Any suggestions for a card? Newegg only has highpoint and PROMISE controllers some claiming linux support with users saying the opposite. :rolleyes: My budget for this card is about $200 -- it must be PCI due to the nature of the system I am installing it into. Thanks in advance for all the help

(afterthought: If Linux as a consensus is going to be a PITA for me to work with this on then I can revert to win2k, but for security reasons would be less likely to point it to the internet for any sort of a server...)

unhappy_mage
08-30-2007, 09:39 PM
The sil3114 chipset, while not top-of-the-line performance, is supported under Linux. Thus, even this (http://www.newegg.com/Product/Product.aspx?Item=N82E16815124020) will work under Linux for a raid 5 solution. However, there exist neither hardware-based nor driver-level raid solutions for this card, so if you were to revert to Windows you'd be stuck without raid 5 functionality.

The_Engineer
08-30-2007, 11:42 PM
hmm -- what kind of load are we talking to run raid5 in linux on that? I am curious how much that would load my 1ghz cpu's -- I do have over 1GB of memory in there...

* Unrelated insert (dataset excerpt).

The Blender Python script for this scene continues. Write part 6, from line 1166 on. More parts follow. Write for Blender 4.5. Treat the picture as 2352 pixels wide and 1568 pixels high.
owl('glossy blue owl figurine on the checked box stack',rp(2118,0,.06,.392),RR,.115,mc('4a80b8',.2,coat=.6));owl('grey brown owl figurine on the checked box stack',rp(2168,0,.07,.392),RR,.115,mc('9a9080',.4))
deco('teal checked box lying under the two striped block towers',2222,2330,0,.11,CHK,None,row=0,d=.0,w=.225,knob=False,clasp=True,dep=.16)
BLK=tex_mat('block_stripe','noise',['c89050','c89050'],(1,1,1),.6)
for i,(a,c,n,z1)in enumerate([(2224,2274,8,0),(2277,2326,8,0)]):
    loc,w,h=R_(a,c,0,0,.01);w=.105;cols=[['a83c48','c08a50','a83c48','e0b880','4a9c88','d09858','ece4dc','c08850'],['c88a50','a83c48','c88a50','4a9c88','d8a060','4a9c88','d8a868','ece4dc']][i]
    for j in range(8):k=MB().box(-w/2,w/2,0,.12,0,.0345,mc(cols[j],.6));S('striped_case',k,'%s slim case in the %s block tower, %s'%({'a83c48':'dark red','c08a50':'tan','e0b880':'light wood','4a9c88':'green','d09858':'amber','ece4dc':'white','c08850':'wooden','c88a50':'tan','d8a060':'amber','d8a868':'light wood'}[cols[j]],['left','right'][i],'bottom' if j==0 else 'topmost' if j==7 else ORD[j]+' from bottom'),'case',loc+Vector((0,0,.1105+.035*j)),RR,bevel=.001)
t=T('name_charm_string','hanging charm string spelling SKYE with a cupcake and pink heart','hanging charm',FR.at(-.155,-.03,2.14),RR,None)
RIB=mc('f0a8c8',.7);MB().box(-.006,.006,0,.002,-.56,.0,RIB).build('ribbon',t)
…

Software solution is something I tend to think I want to stay away from due to long term reliability and portability (incase my old mobo dies, I do not want to lose all of my data just because I can't boot that linux install any longer....)

The Hunter
08-31-2007, 12:34 AM
The performance shouldn't be a big deal at all for that set up. The Linux software solution is actually a lot more portable than just about any other RAID solution. The reason is that it's totally hardware agnostic - any hardware controller supported by Linux will work. All you need to get your raid setup working in any computer is a compatible version of mdadm (the raid utility, comes with most linux distros, and easy to get if they don't) and intact hard drives. All the config data should be stored on the drives. So you can take the drives out of one system and put them in another with completely different controllers and motherboard and it will work perfectly.

unhappy_mage
08-31-2007, 11:02 AM
I'd expect ~50MB/s reads and writes. And as The Hunter says, it's controller-agnostic - you can move the array to a different controller or even a different machine without any problems. It's plenty fast to keep up with HD video.

The_Engineer
09-02-2007, 03:01 AM
thanks for the replies. I will plan on getting linux up and running with some sort of a controller that will hopefully be semi-reliable. I just bought a good PSU to power this beast so hopefully I can get things up and running!